Miriam_C
(Miriam C)
March 19, 2024, 9:38am
1
How can i calculate the square of the norm of the variable vector?
By the way, I previously tried the square_pos function,
i.e., square_pos(norm(wj))
but it does not return the suqare of the norm of the vector wj, instead it always gives me 1 no matter what value wj has.
Miriam_C
(Miriam C)
March 19, 2024, 9:41am
2
Moreover, when i use square or .^2, it tells me it is “Disciplined convex programming error:
Illegal operation: square( {convex} ).”
Miriam_C
(Miriam C)
March 19, 2024, 9:42am
3
This is the error of square_pos(norm(wj))
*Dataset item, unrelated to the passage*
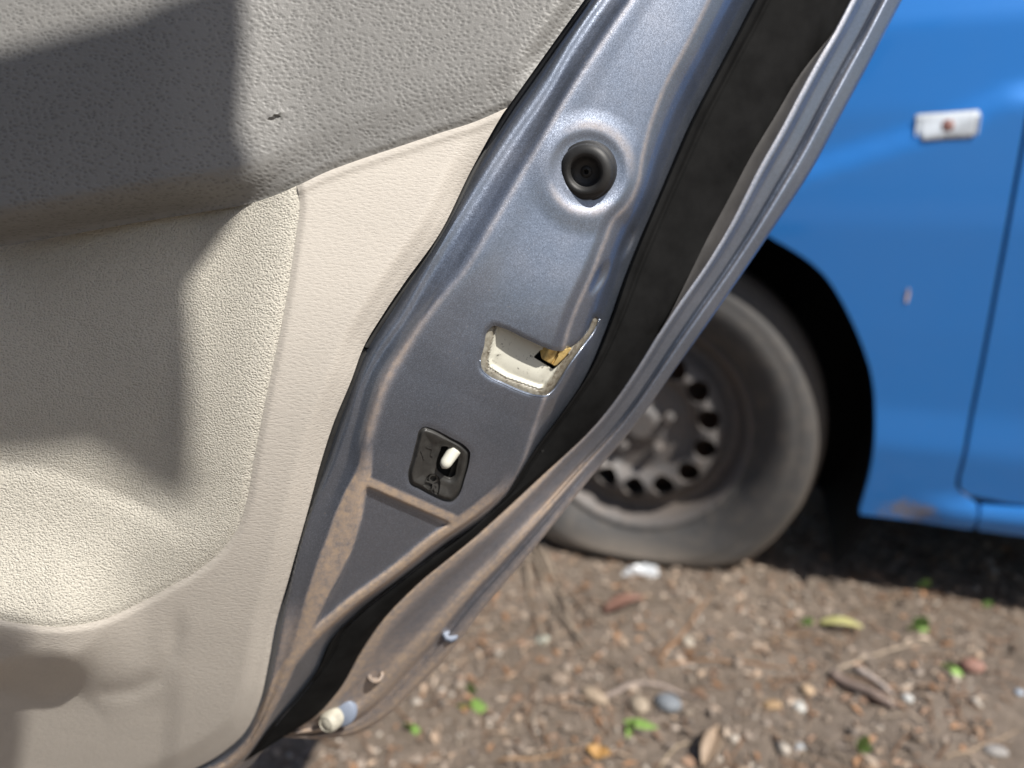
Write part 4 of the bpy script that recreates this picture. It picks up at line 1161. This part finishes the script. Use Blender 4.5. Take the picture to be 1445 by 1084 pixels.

You should be using square_pos
, and it should work correctly. So something is screwed up or conflicting in your CVX installation or MATLAB session.
Try reinstalling a newly downloaded CVX 2.2 in a fresh MATLAB session.
As shown in the figure, i think the output result of function square_pos in cvx is wrong,can you help me?
[微信截图_20230503151420]
pow_pos(norm(wj),2)
and
pow_p(norm(wj),2)
should also work.
1 Like
Erling
(Erling D.Andersen)
March 20, 2024, 6:18am
6
I would do
norm(wj) <= constant
rather than
pow_pos(norm(wj),2) <= constant^2
The squaring does no good in this case.
@Erling That is not applicable here because there is a sum of norm squared terms.
Erling
(Erling D.Andersen)
March 20, 2024, 12:06pm
8
Sorry, about that. Ignore my post then.
\sum_{i=1}^n \|x_i\|^2\leq p
is
\|[x_1;\ldots;x_n]\|_2\leq \sqrt{p}
The difference should be irrelevant for typical nice problems but for more nasty problems the second formulation has some advantages: possibly shorter CVX model without adding in a loop, only one long cone instead of 2n short ones (somewhat better at least for Mosek), value of order \sqrt{p} rather than p , and personally I prefer u rather than (\sqrt{u})^2 .
Mea culpa. Yes, the arguments can be stacked into one vector.